Basketball primaries

Did you catch this news item from the AP today? Barack Obama's campaign is offering young Indiana campaign workers the chance to play basketball with the candidate:
Obama's campaign has been intensely focused on new voter registration ever since staff arrived in large numbers back in mid-March. The campaign... [is] offering high school and college students who register their peers the chance to play basketball with the senator.
In the Hoosier state, this is a politically savvy move.

Indeed, several of the next primaries are in states that are basketball crazy -- Indiana and North Carolina on May 6 and then Kentucky on May 20. This March, the largest cities in these states had some of the "highest average television rating[s] and share[s] for the run of the NCAA men’s basketball tournament." Of the top 56 TV markets, Louisville finished #1, Charlotte was #2 and Indianapolis was #4. Additionally, Raleigh-Durham finished #10.

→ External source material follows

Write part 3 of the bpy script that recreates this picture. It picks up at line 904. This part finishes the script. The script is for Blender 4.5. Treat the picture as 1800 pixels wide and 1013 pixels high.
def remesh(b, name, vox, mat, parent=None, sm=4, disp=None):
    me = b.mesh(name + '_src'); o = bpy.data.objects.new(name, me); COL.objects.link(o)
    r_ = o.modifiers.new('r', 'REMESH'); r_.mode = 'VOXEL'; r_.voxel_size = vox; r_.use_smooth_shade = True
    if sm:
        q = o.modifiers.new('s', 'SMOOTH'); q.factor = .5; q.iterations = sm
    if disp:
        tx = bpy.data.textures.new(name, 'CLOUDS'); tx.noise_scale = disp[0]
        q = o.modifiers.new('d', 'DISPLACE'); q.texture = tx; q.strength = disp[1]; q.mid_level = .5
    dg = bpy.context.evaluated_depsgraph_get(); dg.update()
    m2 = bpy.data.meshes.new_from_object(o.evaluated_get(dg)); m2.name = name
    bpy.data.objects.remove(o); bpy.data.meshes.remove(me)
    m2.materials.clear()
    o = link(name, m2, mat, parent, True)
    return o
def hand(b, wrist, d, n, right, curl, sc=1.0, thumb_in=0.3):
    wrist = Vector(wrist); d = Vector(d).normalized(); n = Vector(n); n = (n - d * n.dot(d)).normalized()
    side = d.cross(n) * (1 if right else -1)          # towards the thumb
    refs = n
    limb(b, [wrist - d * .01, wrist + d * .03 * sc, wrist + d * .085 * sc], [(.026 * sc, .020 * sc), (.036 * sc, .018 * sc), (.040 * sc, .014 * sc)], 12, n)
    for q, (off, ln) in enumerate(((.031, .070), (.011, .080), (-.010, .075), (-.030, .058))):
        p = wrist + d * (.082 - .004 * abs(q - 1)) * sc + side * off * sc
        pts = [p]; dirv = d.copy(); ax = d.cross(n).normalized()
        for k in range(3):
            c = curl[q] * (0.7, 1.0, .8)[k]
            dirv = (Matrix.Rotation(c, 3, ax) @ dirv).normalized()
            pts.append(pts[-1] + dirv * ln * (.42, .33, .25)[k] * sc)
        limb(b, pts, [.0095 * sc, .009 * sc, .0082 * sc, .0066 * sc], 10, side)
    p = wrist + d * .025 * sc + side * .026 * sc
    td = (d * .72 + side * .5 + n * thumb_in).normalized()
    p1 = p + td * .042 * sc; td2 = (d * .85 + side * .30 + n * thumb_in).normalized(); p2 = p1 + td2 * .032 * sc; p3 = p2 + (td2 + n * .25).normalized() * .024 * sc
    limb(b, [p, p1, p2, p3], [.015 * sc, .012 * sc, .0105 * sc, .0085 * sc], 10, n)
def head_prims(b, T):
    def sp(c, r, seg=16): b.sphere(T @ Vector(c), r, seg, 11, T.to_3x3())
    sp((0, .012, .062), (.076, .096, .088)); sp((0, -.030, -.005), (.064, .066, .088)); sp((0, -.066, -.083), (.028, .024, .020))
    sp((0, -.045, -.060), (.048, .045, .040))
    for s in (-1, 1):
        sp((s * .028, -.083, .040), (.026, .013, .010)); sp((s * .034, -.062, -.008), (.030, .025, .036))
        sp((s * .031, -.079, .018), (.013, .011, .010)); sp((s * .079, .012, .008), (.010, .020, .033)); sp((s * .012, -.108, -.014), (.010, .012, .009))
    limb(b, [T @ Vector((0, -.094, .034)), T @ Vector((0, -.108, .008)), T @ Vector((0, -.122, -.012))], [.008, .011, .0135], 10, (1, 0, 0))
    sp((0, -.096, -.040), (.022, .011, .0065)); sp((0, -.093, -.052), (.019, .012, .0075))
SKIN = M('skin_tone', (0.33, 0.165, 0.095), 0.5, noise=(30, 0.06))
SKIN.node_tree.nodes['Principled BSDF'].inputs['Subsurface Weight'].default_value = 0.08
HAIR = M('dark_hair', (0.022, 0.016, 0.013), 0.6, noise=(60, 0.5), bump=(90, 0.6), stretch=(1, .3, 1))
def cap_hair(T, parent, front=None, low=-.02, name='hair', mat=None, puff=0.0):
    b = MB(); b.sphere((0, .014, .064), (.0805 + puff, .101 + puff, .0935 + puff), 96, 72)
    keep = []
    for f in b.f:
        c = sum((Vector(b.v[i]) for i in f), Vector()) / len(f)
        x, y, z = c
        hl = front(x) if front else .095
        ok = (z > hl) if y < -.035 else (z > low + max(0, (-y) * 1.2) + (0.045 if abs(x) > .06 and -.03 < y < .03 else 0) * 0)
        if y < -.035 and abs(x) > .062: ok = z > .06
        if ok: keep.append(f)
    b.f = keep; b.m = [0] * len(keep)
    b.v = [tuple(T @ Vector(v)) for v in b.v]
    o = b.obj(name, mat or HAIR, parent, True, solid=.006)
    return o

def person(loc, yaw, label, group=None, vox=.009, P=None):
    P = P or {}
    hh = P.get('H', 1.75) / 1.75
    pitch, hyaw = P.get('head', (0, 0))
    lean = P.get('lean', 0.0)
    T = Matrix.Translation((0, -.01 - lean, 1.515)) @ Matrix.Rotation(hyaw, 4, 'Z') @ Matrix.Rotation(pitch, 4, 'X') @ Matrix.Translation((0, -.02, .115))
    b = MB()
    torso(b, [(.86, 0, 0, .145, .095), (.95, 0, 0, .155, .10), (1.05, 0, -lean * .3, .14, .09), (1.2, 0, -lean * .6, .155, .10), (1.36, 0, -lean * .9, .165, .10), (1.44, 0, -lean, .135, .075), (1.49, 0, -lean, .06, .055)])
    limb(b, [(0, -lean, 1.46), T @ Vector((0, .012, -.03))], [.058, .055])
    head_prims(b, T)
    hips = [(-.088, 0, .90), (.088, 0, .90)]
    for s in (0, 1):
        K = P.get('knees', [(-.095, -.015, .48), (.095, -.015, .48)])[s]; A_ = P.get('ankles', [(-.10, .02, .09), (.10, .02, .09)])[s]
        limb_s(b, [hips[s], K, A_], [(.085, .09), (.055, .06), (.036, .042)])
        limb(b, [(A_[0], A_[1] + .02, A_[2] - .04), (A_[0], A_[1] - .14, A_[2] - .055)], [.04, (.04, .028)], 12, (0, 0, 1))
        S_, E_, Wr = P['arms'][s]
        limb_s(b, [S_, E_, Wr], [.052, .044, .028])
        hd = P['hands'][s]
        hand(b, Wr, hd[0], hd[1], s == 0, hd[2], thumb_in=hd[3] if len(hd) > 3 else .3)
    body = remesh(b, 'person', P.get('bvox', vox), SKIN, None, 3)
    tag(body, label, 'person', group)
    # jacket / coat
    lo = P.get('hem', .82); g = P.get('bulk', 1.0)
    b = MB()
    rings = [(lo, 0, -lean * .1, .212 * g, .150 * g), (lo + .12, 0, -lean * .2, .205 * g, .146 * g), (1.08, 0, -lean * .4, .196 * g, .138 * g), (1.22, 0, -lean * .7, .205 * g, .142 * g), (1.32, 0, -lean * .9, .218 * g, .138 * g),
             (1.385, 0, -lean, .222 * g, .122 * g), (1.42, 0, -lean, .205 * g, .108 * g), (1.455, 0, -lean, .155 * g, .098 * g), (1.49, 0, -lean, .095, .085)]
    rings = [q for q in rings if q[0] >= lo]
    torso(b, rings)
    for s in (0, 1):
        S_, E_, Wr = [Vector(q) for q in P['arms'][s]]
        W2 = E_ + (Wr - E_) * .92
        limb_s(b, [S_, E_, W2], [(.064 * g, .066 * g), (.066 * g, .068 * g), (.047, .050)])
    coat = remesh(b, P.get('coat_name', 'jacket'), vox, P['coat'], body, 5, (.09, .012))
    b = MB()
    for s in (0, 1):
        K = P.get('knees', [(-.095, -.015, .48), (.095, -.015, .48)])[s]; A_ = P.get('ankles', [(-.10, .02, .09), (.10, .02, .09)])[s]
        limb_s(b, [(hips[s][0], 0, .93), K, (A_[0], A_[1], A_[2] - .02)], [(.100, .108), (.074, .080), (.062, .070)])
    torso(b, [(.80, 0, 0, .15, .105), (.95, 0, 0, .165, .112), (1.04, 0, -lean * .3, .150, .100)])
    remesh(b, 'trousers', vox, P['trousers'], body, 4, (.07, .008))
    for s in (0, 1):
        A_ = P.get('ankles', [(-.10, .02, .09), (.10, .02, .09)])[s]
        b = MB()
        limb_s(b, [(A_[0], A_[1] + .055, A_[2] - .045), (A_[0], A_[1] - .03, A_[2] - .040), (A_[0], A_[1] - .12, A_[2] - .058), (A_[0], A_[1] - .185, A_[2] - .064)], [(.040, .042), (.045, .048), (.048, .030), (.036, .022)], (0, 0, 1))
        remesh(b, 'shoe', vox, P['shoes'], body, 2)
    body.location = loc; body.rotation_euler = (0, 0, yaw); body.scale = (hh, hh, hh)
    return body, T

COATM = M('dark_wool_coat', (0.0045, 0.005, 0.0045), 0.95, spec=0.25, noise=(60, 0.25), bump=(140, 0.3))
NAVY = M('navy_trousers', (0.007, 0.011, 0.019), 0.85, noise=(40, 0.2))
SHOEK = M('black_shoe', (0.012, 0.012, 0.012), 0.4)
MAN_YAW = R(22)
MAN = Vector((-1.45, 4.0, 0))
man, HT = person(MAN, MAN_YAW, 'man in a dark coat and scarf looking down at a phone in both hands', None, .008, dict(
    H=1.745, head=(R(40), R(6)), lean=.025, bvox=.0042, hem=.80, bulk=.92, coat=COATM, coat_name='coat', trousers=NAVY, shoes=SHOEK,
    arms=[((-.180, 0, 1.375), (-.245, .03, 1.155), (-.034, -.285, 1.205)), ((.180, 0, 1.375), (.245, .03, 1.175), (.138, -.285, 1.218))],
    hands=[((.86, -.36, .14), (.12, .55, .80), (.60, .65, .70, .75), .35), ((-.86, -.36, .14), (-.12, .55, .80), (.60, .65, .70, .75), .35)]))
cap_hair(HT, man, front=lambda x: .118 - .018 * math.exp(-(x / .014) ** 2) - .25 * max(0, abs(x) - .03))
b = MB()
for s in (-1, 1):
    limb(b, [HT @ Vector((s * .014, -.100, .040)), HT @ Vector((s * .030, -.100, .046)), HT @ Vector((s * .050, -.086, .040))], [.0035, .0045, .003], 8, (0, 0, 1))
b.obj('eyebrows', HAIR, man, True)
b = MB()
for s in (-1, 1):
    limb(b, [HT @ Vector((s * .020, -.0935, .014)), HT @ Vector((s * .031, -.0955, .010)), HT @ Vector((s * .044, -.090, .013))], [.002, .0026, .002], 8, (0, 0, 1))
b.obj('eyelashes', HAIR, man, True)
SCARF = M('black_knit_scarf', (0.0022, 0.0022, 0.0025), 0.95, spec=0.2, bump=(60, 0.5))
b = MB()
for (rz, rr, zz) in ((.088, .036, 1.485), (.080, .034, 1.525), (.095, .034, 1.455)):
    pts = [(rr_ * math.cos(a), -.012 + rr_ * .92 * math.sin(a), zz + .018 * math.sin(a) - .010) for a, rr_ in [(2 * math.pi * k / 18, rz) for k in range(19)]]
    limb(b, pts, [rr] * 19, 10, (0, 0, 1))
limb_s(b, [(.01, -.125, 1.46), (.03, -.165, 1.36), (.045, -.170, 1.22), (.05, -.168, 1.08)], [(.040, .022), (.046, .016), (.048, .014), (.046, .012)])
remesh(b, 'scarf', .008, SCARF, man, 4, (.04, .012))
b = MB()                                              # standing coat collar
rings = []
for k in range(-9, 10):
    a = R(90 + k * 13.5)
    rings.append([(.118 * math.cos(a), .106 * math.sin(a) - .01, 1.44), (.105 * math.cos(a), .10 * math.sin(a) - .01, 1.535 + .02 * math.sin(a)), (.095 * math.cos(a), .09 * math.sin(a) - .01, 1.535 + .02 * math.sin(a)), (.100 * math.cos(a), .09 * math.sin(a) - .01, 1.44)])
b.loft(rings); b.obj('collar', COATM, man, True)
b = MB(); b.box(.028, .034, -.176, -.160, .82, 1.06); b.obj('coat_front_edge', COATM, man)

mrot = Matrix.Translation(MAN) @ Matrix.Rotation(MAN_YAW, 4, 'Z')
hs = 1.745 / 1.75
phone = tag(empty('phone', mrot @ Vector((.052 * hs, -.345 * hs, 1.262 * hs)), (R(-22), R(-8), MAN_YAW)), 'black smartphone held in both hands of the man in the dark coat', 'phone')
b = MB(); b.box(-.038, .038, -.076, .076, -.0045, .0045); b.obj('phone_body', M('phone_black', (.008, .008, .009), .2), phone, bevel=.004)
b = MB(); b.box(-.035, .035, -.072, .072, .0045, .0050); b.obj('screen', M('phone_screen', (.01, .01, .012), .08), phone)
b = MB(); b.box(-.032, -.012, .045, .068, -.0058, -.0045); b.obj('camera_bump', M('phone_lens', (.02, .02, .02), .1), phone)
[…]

Is Obama's link to basketball authentic? Yes.

Barack Obama was a high school basketball player (footage here). His brother-in-law is a college head coach. Most importantly, Obama has continued to play basketball into adulthood -- the offer to young staffers isn't an awkward gimmick.

Even the NY Times has noticed Obama's love of basketball:
From John F. Kennedy’s sailing to Bill Clinton’s golf mulligans to John Kerry’s windsurfing, sports has been used, correctly or incorrectly, as a personality decoder for presidents and presidential aspirants. So, armchair psychologists and fans of athletic metaphors, take note: Barack Obama is a wily player of pickup basketball, the version of the game with unspoken rules, no referee and lots of elbows. He has been playing since adolescence...
That rough-and-tumble vision of pickup basketball might not jell completely with Obama's "change" agenda, but consider these elements:
...over the years, Mr. Obama’s gymmates have become loyal allies and generous backers....Though some of these men could afford to build courts at their own homes, they pride themselves on the democratic nature of basketball, on showing up at South Side parks and playing with whoever is around. At the University of Chicago court where he and Mr. Obama used to play, “You might have someone from the street and a potential Nobel Prize winner on the same team,” Mr. Duncan said. “It’s a great equalizer.”

It is a theme that runs throughout Mr. Obama’s basketball career: a desire to be perceived as a regular guy despite great advantage and success...
For fans in Kentucky, Indiana, and North Carolina, here's the money quote:
“I dream of playing basketball,” Mr. Obama said in a television interview
As frequently as he can, over the next month, I think Obama should appear with a basketball in his hands.

Based on this CNN footage, it appears he can shoot.

If he can win Indiana and North Carolina on May 6, the long campaign may be over.